SvennoJ said:
HEVC or h.265 decoder is already in those $150 streaming upscaling 4K blu-ray players, just not at that bandwidth. Dolby Atmos is already on blu-ray, yet also not at the max 4K discs allow (upto 1536khz sample rate and max 32 channels). Licensing costs are probably not that much for Sony, I doubt the costs would be very much. Plus BDXL is already at the higher dot pitch, 100GB BDXL discs are triple layer discs (BDXL goes up to 128GB) A 16x speed BDXL burner is already down to $84 new at retail and some people at avs forum speculate that the current ps4 bd-rom player is already capable. It's old tech. |
If that's true, and they can really add UHD support without any cost increases at retail (and with only minor expenses on their side), it would be a great trojan horse to push 4K Bluray into many people's homes. Not that this would directly earn lots of revenue, but it would be a great favour to the many other movie studios / publishers who are obviously betting on UHD becoming the next big seller.

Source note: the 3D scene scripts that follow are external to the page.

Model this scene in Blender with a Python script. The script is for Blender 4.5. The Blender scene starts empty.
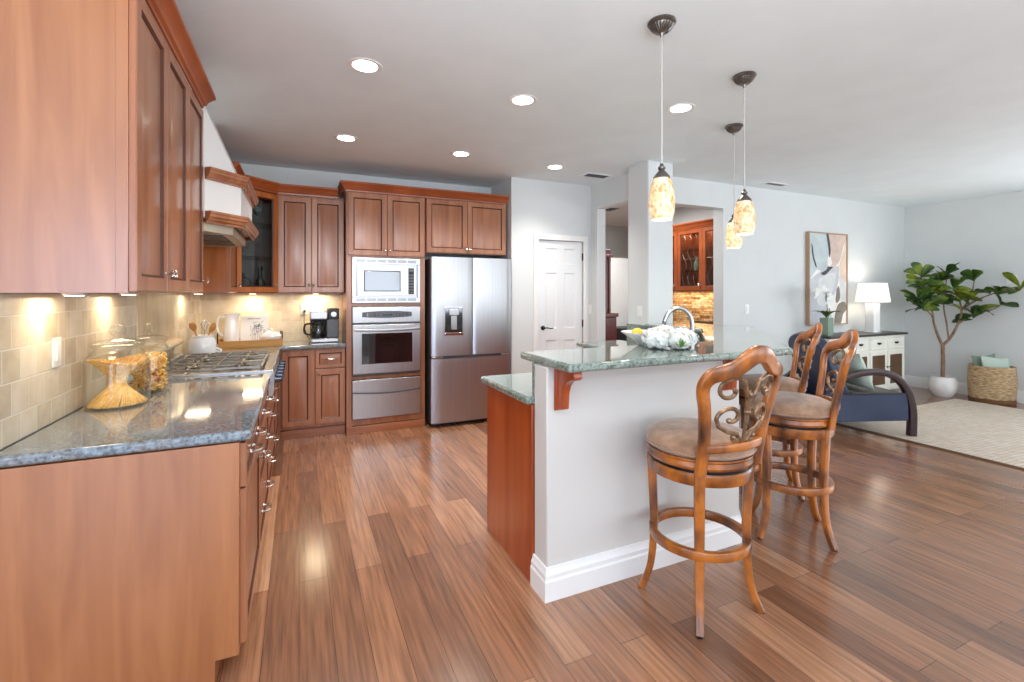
import bpy, bmesh, math, random
from mathutils import Vector, Matrix
random.seed(7)
PI = math.pi
S = bpy.context.scene
COL = S.collection

# ---------------------------------------------------------------- camera, world, light, exposure
F_PX, HOR = 470.0, 293.0
YAW = math.atan(213 / 470.0)
cam_d = bpy.data.cameras.new('camera'); cam = bpy.data.objects.new('camera', cam_d); COL.objects.link(cam)
cam.location = (0, 0, 1.42)
cam.rotation_euler = (PI / 2, 0, -YAW)
cam_d.sensor_width = 36; cam_d.lens = 36 * F_PX / 1024
cam_d.shift_y = -(341 - HOR) / 1024
cam_d.clip_start = 0.05
S.camera = cam
S.view_settings.view_transform = 'Standard'; S.view_settings.look = 'None'
S.view_settings.gamma = 1; S.view_settings.use_curve_mapping = False
S.view_settings.exposure = 0.5
S.cycles.use_denoising = True
S.cycles.max_bounces = 14; S.cycles.diffuse_bounces = 8; S.cycles.glossy_bounces = 4
S.cycles.transmission_bounces = 8; S.cycles.transparent_max_bounces = 12
S.cycles.sample_clamp_indirect = 4; S.cycles.caustics_reflective = False; S.cycles.caustics_refractive = False

W = bpy.data.worlds.new('world'); S.world = W; W.use_nodes = True
W.node_tree.nodes['Background'].inputs[0].default_value = (0.80, 0.90, 1.0, 1)
W.node_tree.nodes['Background'].inputs[1].default_value = 1.6

def area(name, loc, rot, sx, sy, power, col=(1, 1, 1)):
    d = bpy.data.lights.new(name, 'AREA'); d.shape = 'RECTANGLE'; d.size = sx; d.size_y = sy
    d.energy = power; d.color = col
    o = bpy.data.objects.new(name, d); COL.objects.link(o); o.location = loc; o.rotation_euler = rot
    return o
# daylight through the patio doors and windows of the walls behind and right of the camera
area('patio_daylight', (-1.9, -3.35, 1.5), (PI / 2 + .25, 0, 0), 2.2, 2.4, 48, (0.50, 0.66, 1.0))
area('window_daylight', (2.6, -3.35, 1.45), (PI / 2 + .75, 0, 0), 4.4, 2.1, 66, (0.93, 0.96, 1.0))
area('living_daylight', (6.6, -3.35, 1.45), (PI / 2 + .7, 0, 0), 2.6, 2.1, 28, (0.97, 0.98, 1.0))
area('side_daylight', (8.35, 0.2, 1.45), (0, PI / 2 + .45, 0), 2.1, 3.4, 56, (0.97, 0.98, 1.0))
area('nook_daylight', (-3.05, -0.6, 1.45), (0, -PI / 2, 0), 2.1, 2.8, 30, (0.80, 0.90, 1.0))
area('hall_fill', (4.4, 8.3, 2.6), (0, 0, 0), 1.6, 1.0, 70, (1.0, 0.90, 0.86))  # added fill under the ceiling to brighten the hall, not a window
area('far_room_fill', (6.0, 8.5, 2.6), (0, 0, 0), 2.0, 1.0, 26, (1.0, 0.90, 0.86))  # another added fill, lifts the far room beyond the hall
area('nook_ceiling_fill', (4.3, 5.2, 2.70), (0, 0, 0), 0.5, 0.5, 26, (1.0, 0.95, 0.9))  # fill added to light the bar nook, no fitting behind it

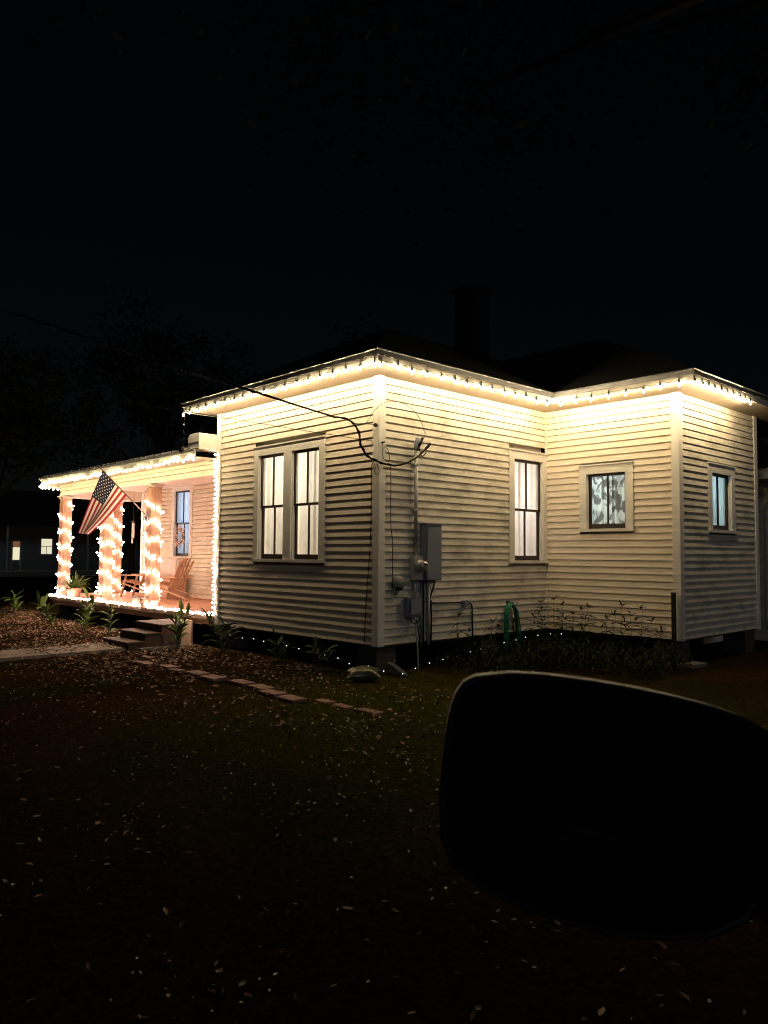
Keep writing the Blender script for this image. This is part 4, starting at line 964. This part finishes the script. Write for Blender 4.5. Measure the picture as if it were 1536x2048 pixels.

If this does cost a significant amount, then it would ruin their "for the gamers" message, and repeat the mistakes that Microsoft made by betting on a media center console (or Sony themselves with the PS3).
As for the absence of their own UHD player, I also find that very strange. Their entire electronics division seems to be falling behind the competition (from Bluray players to TVs).
The THX certification isn't a big deal for me, as from what I understand, you can exceed the specs, but if you don't pay money for the certification, you cannot say you meet it. It seems like more of a checkbox you need for marketing. The OPPO BDP-103D, which is probably one of the best Bluray players, doesn't have THX either.